NZ's chance to save the world from disaster

It might seem fanciful, but New Zealand could help save the world from a technology disaster.
Written by Darren Greenwood, Contributor

It might seem fanciful, but New Zealand could help save the world from a technology disaster.

Many of our electrical devices rely on rare earth metals that are mainly found only in China.

Just as the world has concerns over Organisation of the Petroleum Exporting Countries' (OPEC) oil monopoly, and just as Europe fears dependence on Russian gas, so the world has similar fears of relying on China for these rare earth metals.

China supplies up to 97 per cent of them, though there are a couple of such mines in development in New South Wales and California.

However, China is flexing its muscles. Last year, it slashed exports of these metals by 35 per cent, as it tries to keep these metals within the country and attract the higher-tech electronic device manufacturing industry instead of just digging dirt.

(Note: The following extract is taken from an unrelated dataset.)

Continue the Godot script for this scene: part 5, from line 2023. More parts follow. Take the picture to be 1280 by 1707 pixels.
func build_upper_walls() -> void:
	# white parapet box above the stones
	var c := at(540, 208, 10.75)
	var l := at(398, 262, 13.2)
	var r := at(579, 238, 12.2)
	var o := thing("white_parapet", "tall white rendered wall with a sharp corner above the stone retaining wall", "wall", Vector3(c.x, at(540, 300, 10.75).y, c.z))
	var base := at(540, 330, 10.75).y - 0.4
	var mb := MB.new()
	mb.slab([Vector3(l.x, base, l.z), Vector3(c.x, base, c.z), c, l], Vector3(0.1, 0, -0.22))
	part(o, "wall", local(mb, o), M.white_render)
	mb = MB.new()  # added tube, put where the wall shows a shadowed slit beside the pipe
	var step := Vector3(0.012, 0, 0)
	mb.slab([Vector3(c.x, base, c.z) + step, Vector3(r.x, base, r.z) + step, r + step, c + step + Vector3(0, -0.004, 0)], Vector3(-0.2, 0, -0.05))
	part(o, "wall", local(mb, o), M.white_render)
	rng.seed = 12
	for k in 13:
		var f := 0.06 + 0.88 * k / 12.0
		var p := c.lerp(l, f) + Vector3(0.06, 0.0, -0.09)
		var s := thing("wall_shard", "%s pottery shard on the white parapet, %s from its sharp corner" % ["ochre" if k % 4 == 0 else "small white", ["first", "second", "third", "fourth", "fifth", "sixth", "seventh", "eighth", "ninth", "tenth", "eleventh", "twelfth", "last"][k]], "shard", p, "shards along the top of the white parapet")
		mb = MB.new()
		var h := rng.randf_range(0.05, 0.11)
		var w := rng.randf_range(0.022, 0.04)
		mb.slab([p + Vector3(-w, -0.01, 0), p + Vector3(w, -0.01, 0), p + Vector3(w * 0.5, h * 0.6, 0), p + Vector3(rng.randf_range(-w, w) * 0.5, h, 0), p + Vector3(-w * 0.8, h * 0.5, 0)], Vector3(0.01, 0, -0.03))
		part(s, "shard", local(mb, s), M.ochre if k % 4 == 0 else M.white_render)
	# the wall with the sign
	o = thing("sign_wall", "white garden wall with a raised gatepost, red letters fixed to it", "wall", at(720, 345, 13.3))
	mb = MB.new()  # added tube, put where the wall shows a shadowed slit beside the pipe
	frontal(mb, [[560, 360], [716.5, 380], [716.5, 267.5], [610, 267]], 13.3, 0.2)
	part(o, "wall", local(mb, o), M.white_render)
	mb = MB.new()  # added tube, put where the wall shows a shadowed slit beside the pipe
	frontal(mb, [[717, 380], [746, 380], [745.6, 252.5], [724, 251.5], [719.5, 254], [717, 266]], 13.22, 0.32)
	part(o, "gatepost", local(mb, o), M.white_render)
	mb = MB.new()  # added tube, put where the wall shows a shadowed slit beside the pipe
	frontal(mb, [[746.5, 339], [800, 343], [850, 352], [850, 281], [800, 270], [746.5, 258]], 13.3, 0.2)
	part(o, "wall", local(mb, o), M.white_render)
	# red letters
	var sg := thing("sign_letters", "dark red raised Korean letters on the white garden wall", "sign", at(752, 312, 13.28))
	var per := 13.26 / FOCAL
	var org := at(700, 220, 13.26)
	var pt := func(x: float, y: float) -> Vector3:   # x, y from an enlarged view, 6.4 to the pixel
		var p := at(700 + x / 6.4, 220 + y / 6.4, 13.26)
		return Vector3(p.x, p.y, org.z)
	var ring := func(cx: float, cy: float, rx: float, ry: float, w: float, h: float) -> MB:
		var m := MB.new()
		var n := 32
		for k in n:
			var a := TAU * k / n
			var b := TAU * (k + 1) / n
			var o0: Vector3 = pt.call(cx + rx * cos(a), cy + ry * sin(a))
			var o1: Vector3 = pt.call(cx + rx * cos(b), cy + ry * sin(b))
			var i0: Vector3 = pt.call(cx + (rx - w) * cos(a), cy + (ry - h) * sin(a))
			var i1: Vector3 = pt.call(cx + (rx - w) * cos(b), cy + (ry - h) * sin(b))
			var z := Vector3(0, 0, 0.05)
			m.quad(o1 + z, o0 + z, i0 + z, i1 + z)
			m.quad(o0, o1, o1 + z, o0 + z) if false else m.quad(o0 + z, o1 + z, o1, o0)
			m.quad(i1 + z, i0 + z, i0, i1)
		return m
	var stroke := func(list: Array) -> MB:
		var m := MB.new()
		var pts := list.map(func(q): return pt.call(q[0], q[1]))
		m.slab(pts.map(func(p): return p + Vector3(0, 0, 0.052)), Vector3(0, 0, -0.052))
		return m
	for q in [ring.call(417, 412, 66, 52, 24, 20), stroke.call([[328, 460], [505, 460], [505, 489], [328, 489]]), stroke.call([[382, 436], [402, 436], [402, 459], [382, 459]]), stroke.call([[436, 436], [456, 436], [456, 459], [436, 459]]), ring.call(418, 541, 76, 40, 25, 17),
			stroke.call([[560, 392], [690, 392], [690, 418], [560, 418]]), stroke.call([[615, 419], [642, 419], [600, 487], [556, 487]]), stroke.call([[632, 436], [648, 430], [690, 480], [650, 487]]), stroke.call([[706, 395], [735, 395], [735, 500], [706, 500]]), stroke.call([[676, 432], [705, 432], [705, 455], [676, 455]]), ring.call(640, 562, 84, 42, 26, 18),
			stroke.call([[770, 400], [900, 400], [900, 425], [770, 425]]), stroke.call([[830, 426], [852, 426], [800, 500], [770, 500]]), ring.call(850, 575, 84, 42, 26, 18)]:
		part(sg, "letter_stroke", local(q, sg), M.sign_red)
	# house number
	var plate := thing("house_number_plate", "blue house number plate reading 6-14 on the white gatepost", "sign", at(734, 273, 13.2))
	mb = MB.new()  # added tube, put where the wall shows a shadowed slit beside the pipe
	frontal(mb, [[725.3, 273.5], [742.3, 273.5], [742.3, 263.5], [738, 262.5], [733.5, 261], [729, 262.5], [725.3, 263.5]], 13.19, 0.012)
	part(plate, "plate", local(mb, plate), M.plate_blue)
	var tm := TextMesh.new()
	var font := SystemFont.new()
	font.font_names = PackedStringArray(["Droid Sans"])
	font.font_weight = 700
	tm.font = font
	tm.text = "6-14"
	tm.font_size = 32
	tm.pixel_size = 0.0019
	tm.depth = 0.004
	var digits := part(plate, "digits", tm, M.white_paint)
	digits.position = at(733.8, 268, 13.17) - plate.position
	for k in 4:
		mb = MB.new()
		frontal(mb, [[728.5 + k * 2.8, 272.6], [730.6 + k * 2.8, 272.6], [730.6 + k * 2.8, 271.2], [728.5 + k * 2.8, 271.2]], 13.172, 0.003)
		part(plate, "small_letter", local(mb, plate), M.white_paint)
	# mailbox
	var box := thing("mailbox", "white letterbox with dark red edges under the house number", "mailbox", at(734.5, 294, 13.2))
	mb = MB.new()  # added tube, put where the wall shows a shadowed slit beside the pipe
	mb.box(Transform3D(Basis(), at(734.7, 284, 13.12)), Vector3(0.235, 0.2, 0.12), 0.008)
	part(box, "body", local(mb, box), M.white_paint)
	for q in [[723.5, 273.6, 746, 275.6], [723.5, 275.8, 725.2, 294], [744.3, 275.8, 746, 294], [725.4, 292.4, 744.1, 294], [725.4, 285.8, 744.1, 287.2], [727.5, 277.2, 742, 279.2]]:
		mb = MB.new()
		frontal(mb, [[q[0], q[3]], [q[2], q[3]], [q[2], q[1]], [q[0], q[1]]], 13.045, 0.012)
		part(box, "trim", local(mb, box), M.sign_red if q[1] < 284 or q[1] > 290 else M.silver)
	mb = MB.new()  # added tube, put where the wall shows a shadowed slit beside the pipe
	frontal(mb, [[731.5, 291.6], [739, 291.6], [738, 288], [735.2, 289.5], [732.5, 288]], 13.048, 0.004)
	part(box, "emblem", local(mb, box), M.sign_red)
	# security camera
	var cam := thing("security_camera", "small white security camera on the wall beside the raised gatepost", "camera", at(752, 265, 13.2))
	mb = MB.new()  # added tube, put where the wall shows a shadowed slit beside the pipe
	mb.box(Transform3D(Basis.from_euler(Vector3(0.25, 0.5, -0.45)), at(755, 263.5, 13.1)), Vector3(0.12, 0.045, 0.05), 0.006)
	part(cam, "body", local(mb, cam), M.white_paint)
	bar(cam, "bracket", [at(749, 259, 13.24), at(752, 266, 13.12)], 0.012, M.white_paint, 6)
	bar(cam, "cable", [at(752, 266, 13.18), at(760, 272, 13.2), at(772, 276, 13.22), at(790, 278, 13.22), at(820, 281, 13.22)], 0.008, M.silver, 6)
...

As China threatens to cut off world supplies, it has been admonished by the World Trade Organisation (WTO). The effects of such blockades will be damaging. A shortage of such raw materials can only increase prices and reduce the supply of the devices we use, thus impacting on their adaptation and the benefits that business and consumers get from technology.

Fortunately, New Zealand might come to the rescue, along with other Pacific countries.

Vast deposits of these rare earth metals have been found under the Pacific, to the north east of New Zealand and stretching as far as Hawaii. The deposits are so vast that these rare earth metals won't be rare any more.

There might be problems in obtaining the metals profitably, but if they can be mined or simply pumped to the surface, China's stranglehold over the tech sector will be broken.

Of course, we have other home-grown hurdles before we can enjoy the benefits of cheaper and more readily available raw materials.

Mining these metals is a dirty business, and will bring the protests that such mining on land always bring.

But we might want to remind the environmentalists that much of this demand is being fuelled by "green technology", such as electric batteries and wind turbines.

And as we were told a few days back, such pollution is actually saving the planet from catastrophic climate change!

All the same, New Zealand does have a spineless, populist government, which last year backed down on plans for extra mining in New Zealand in the face of protests from the environmentalists.

But if the country can be brave and take on the environmentalists, New Zealand might save the world from a technological disaster!